UC Davis

Herein, we investigated in detail the relationship between surface properties and extraction performance of virgin and amino-functionalized MIL-101s(Fe) for the extraction of 10 bisphenols (BPs) and their derivatives. These BPs were used as model contaminants due to their different hydroxyl groups and contrasting polarities. The differential sorption efficiencies for relatively polar BPs (BPF, BPE, BPA, BPB, BPZ, BPAP and BPP) lies in the formation of hydrogen-bonding between –OH of target analytes and –NH2 of two MIL-101s(Fe). However, the surface properties of MIL-101(Fe) and NH2-MIL-101s(Fe), such as SBET and pore structure, determined the extraction recoveries for BPs derivatives (BADGE, BADGE·2H2O and BFDGE·2H2O) due to lack of –OH in their molecular structures. NH2-MIL-101s(Fe) nanosorbent was successfully applied to the preconcentration/extraction of trace BPs and their derivatives by dispersive solid-phase extraction (DSPE) method. Following optimization of the main factors, recoveries for BPs ranged from 90.8 to 117.8% and their LODs were 0.016–0.131 μg L−1 in environmental waters.
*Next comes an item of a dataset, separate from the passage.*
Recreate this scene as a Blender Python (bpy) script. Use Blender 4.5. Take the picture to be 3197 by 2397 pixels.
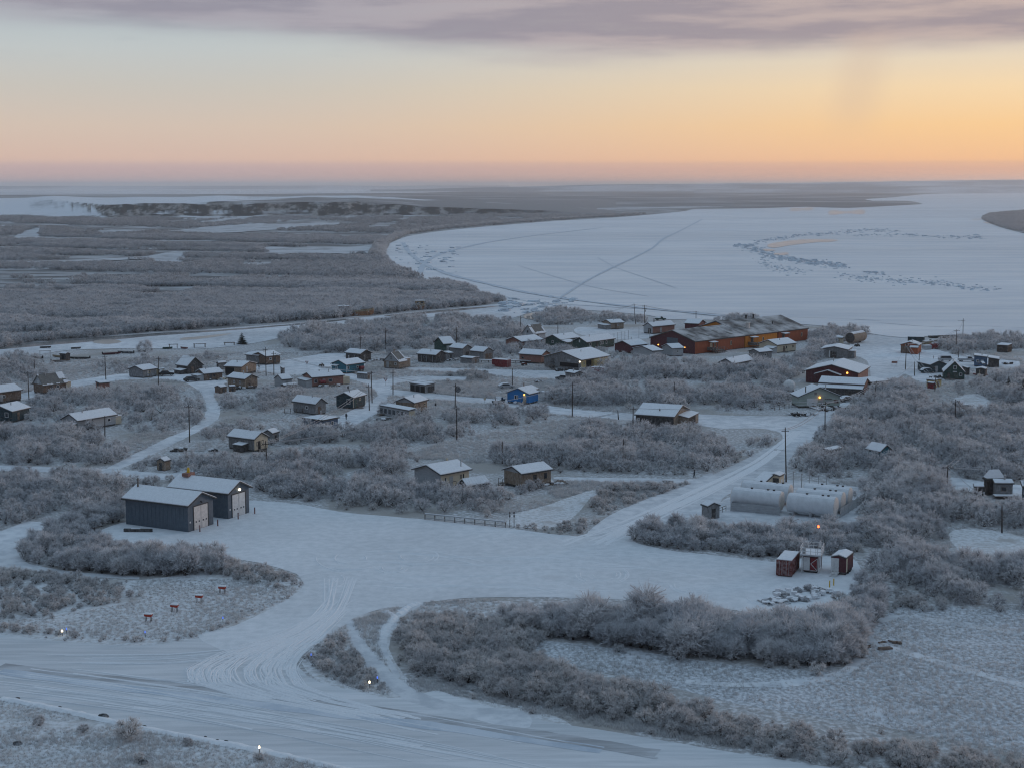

Experimental precisions based on relative standard deviations were 0.9–4.9% for intra-day and 1.3–7.6% for inter-day analyses, respectively. These findings provide important information on how to design and modify nanosorbents for highly efficient extraction of pollutants having contrasting polarities. Moreover, the newly developed NH2-MIL-101s(Fe)-based DSPE method has a good application prospect in pretreatment of trace pollutants in real-world waters.